Matlin’s acting is phenomenal in this film. We can identify with her self hatred and confusion as she literally struggles to pick herself up and reunify as a full human being who can experience her worth and beauty. Her journey is a familiar one for anyone trying to heal or gain freedom from the wrong and habitual messages we have inherited from negative media and bad parenting.

One important theme in the film is how thoughts and feelings affect us on a cellular, mental and everyday level. We are shown Dr. Emoto’s work: “Messages from Water.” Dr. Emoto photographed drops of water after writing thoughts and feelings on the outside of each container. The water crystallized with beautiful harmony to expressions of love and had a chaotic look when negative messages were scripted. We human beings are made up of mostly water. Combine this water photography with a discussion of how the brain perceives reality and you can understand the relationship between thought and creating one’s personal reality.

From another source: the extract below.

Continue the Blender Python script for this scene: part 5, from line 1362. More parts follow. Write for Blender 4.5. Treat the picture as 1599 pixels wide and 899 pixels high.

This film doesn’t offer any one answer to life. With a twinkle in the eye it asks us to entertain a deeper and more complex curiosity then we often perceive. It also suggests that one doesn’t have to suffer in order to change or transform our world view. We can rearrange the choices we make to shift and move out of the past. This is a fantastic film which entertains us into seeing a broadened view of life and the many possibilities available for us.

Along with this film, I would like to recommend three books: “Ano Ano The Seed” by Kristin Zambucka (out of print but available online). This is a poetic book about how we nurture and create our reality. “Urban Shaman” by Serge Kahili King is a gem. And the long running best seller by Ruiz, “The Four Agreements” offers deceptively simple ways to improve how we live our lives.